Para ela, o segredo de divulgação foi combinado com leveza no lançamento com provocações sutis nas redes sociais, apoio de equipes dedicadas e forte presença em plataformas como TikTok e Threads. Sua dica para autores é clara: “Fale do seu livro incessantemente, invista em marketing e prepare-se para o sucesso.”
O que esperar da leitura e do leitor?
De fato, as histórias possuem múltiplas camadas e significados, e cada uma das ofertas depende tanto da obra quanto do leitor, momento e interesse. Cada leitura é uma experiência legítima, que pode estimular, acolher, divertir e até te surpreender.
Contudo, isso destaca uma questão essencial: o gosto pessoal é uma experiência individual que não deve servir para julgar ou desmerecer a leitura alheia e até mesmo quem escreveu a obra. Respeitar às escolhas diversas é fundamental para manter um ambiente literário rico e inclusivo. O debate construtivo acontece quando feito com base em análise técnica e empatia, e não em preconceitos e seleção subjetiva.
Conclusão
A literatura é tanto um convite ao desconforto quanto um refúgio de prazer, e a melhor experiência de leitura com respeito e alternância desses papéis. Leitores e autores são chamados a abraçar essa multiplicidade, a buscar qualidade, a experimentar e a fortalecer um diálogo aberto que valorize todas as formas legítimas de ler e escrever.
Ao final, o que importa é que cada livro dialoga com o momento pessoal do leitor, aguçando interesses, promovendo o crescimento e preservando a paixão pela leitura.

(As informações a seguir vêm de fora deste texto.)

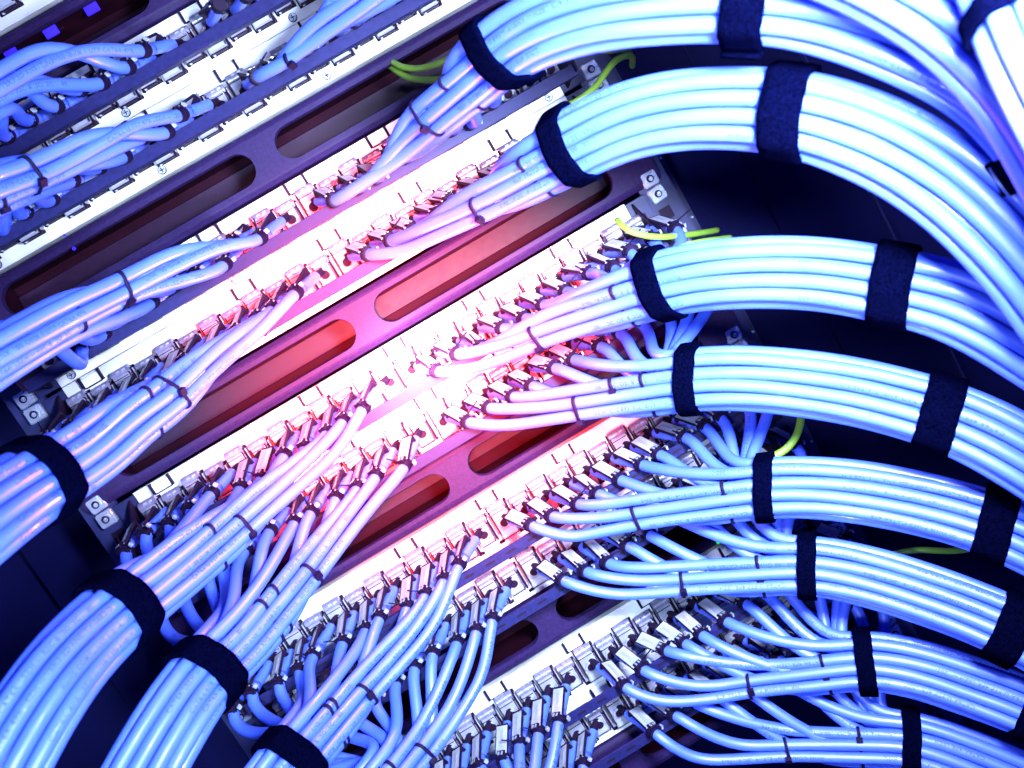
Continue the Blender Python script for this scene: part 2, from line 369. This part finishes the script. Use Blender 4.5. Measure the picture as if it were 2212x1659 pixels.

E você, já deu oportunidade para algum livro sem julgar pelo título? Capa? Sinopse? Gênero? Você pode surpreender, como vimos duas autoras incríveis criaram um universo distintos, alcançaram uma comunidade e não tiveram medo de colocar essa ideia para o mundo. Tudo na base de pesquisa, profundidade e muito esforço, afinal, como disse a Rafa, ninguém cometeu um crime e você é livre para ler o que deseja só não menospreze sem conhecer, porque tudo tem um motivo e o momento exato.